Padre Claudio Díaz, Jr.

El sacerdote ora y el cielo escucha

miércoles, junio 28, 2023

Hay una miríada de voces, modas y mensajes inundando nuestros televisores, nuestras redes sociales y nuestro mundo; declarando, normalizando posturas extremas, negando verdades universales y ultimadamente promoviendo la herejía de nuestro siglo en donde se ve a Jesús como un “resuelve problemas” con la capacidad de hasta convertirse en un guerrillero para resolverlos. Mensajes que promueven la negación de doctrinas, de los fundamentos del cristianismo, la erradicación de la Iglesia y cancelación del sacerdocio. Con narrativas de este tipo, se pierde la fe, se pierde el mundo y hasta los sacerdotes se pueden perder.

En la novela de San Manuel Bueno mártir de Miguel de Unamuno, se nos presenta un personaje, el sacerdote del pueblo, que predica algo en lo que él no cree (en su corazón) aunque a los ojos de sus feligreses es un santo y logra que muchos de ellos lleven una vida cristiana meritoria. Muchos en ese pueblo se salvaron. Su final personal fue diferente. Como sacerdotes, para predicar y vivir lo que enseñamos tenemos que recordar lo que somos.

Parafraseando las palabras del personaje de la Reina María de Teck en la serie La Corona de Neflix, deseo revisitar nuestra identidad sacerdotal. El sacerdocio es la sagrada labor de Dios en traer gracia y dignidad a la tierra y asistir en la salvación de sus hijos e hijas. El sacerdocio es una llamada de Dios. Significa que el sacerdote es llamado. No se aplicó para un trabajo, por eso es que nos formamos en un seminario. El sacerdote es ungido en una iglesia y no señalado para una labor en un edifico público.   Es el obispo quien le impone las manos, no un juez, no un político o un servidor público. El centro del sacerdocio es su identidad (lo que es) y el deber amoroso (lo que hace) cuando preside sobre los sagrados misterios de la Iglesia.

San Juan María Vianey dijo “Me postré consciente de mi nada y me levanté sacerdote para siempre.” Como sacerdote somos hombres, seres humanos falibles. No somos ángeles, ni mistificados. Dijimos “sí” con lo que tenemos y somos. Esto se refleja en nuestra relación con Dios en nuestra rutina personal. El primer orden es el encuentro con Cristo. No se es cristiano, mucho menos sacerdote, por una decisión ética o una gran idea, sino por el encuentro con lo divino el cual nos da la orientación, rescatándonos de una conciencia aislada. Esto se manifiesta en el gusto de trabajar por y con el pueblo, permitiendo la acción misteriosa del resucitado.

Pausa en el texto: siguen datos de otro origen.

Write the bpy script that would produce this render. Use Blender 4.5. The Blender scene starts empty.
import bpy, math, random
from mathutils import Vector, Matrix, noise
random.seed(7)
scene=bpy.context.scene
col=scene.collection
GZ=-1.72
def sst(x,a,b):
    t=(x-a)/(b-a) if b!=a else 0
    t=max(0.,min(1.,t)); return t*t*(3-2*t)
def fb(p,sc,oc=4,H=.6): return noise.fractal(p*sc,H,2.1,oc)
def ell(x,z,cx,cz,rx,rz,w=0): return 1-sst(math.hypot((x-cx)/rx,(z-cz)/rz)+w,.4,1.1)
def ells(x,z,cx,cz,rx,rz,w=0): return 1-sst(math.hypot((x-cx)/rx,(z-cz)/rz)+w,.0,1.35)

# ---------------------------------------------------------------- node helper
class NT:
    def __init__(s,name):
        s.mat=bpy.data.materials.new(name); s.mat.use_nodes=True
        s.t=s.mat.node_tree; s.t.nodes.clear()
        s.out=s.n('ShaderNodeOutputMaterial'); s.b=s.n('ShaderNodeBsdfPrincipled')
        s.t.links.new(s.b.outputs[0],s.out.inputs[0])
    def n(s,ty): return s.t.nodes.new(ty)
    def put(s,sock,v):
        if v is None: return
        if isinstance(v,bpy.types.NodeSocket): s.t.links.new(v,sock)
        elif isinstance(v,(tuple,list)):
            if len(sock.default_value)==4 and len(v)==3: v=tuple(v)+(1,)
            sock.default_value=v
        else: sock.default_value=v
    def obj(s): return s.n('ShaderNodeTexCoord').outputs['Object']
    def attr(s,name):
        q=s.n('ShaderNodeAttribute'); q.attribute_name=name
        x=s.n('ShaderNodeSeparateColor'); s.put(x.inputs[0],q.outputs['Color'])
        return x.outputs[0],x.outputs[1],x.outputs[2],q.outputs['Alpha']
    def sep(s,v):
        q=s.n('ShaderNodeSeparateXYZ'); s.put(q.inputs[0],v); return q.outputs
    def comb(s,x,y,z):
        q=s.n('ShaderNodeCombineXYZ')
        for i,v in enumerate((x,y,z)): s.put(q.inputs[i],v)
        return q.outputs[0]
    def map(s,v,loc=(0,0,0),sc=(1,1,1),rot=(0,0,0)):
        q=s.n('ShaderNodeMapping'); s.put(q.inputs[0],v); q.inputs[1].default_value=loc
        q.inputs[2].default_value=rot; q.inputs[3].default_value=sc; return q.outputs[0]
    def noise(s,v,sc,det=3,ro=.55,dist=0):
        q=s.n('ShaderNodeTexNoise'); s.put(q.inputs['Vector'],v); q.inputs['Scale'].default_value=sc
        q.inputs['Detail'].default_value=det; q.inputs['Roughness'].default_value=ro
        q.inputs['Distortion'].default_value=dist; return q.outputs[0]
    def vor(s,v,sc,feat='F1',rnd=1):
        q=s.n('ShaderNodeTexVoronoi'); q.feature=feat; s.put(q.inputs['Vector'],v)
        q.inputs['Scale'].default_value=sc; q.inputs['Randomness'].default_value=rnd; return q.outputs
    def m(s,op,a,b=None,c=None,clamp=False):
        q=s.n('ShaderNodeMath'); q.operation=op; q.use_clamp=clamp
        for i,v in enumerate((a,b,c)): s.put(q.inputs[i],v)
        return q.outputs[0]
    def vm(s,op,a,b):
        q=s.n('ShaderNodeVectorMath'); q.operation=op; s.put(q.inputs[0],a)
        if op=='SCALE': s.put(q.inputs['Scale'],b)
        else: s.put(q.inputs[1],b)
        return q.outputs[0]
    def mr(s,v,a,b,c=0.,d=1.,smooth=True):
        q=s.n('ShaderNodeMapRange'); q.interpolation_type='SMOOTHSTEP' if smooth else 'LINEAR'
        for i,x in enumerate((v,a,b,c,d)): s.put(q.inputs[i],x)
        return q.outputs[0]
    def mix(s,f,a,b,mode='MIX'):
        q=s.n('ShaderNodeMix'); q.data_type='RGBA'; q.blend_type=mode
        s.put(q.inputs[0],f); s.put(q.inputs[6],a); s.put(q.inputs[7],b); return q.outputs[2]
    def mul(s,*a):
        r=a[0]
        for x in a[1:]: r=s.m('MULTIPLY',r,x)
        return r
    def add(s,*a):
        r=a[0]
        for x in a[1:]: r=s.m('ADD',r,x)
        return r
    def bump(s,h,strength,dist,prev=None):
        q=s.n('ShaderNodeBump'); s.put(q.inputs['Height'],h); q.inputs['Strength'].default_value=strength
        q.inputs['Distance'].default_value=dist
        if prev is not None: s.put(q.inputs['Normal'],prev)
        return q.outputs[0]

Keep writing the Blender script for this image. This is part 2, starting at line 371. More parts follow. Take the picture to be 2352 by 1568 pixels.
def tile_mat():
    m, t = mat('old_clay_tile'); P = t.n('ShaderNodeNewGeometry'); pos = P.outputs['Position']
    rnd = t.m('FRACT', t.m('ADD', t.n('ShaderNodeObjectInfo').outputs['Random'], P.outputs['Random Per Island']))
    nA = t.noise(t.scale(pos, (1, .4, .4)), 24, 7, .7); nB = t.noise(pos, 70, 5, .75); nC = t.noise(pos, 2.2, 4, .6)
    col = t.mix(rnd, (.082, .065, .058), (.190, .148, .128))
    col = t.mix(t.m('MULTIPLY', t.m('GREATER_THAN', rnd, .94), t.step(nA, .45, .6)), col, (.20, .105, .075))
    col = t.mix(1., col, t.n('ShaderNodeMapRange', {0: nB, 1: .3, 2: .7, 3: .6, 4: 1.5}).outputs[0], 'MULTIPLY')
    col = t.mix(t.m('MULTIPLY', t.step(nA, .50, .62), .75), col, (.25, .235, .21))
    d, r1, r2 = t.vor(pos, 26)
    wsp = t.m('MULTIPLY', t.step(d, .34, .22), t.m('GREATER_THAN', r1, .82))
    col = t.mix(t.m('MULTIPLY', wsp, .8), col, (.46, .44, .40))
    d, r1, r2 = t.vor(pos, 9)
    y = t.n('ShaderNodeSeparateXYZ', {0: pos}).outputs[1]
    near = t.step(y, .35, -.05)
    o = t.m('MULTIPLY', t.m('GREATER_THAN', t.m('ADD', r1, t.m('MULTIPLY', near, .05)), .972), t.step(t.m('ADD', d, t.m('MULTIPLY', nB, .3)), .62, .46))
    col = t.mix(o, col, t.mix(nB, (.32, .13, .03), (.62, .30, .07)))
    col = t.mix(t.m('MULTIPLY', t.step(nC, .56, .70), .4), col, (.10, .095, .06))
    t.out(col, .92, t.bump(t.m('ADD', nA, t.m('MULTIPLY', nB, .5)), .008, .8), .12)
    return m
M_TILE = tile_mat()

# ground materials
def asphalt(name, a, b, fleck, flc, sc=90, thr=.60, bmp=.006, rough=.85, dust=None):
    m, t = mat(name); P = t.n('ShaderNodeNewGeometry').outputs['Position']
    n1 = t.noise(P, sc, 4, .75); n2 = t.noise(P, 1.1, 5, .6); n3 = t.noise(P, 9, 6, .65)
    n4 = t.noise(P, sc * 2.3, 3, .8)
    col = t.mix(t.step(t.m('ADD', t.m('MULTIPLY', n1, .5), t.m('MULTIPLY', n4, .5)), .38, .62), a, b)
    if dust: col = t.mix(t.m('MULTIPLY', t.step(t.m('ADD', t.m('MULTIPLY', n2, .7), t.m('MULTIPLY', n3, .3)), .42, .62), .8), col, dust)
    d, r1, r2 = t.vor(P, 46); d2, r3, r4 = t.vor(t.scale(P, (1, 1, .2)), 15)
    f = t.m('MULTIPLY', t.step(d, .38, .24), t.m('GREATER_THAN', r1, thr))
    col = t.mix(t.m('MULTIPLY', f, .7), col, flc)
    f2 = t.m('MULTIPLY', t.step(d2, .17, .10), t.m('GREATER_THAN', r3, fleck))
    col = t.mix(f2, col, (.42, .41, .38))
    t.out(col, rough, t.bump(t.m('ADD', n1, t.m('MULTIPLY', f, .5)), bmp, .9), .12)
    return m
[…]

Las palabras de la mística Catherine Doherty, en su libro Querido Padre, nos dice en referencia al sacerdote; “Orarás y el cielo escuchará, el infierno temblará y la muerte te pondrá atención. A tu palabra, un hijo del pecado se convertirá en un hijo de Dios. Un joven se convertirá en soldado de Cristo, un pecador en un santo. Los hambrientos se saciarán, los moribundos tendrán un viaje en paz”. Resulta hermoso e inefable que los laicos comprometidos, que profesan un puro entendimiento por la Eucaristía, por ende del sacerdocio, se expresen así de lo que somos y hacemos en nuestro sacerdocio. Cuando muchos dedican tiempo y recursos en un discurso dañino, torcido, denigrante en contra de todos los sacerdotes, hay quien, como esta mística y escritora, pueda con suma elocuencia recordarnos quienes somos.  Ciertamente recibimos la misma recepción del pueblo, los más pequeños, la sal de la tierra, cuando expresan su cariño por nosotros con una sonrisa, un abrazo y hasta con un beso sobre nuestra mano consagrada.

Hermanos sacerdotes, nuestra consigna es el deber y la preocupación por las almas del pueblo. Siendo imperfectos instrumentos, continuemos llevando a los hijos de Dios a las estancias celestiales. Llevemos a todos los hijos e hijas de Dios hacia el aposento alto.  Recordemos que al igual que Cristo seremos crucificados, a la vista de todos. Aun así nada de esto nos molestará porque estaremos crucificados con Cristo. Con nuestra mirada hacia el horizonte, nos perderemos en el gozo de ser suyos.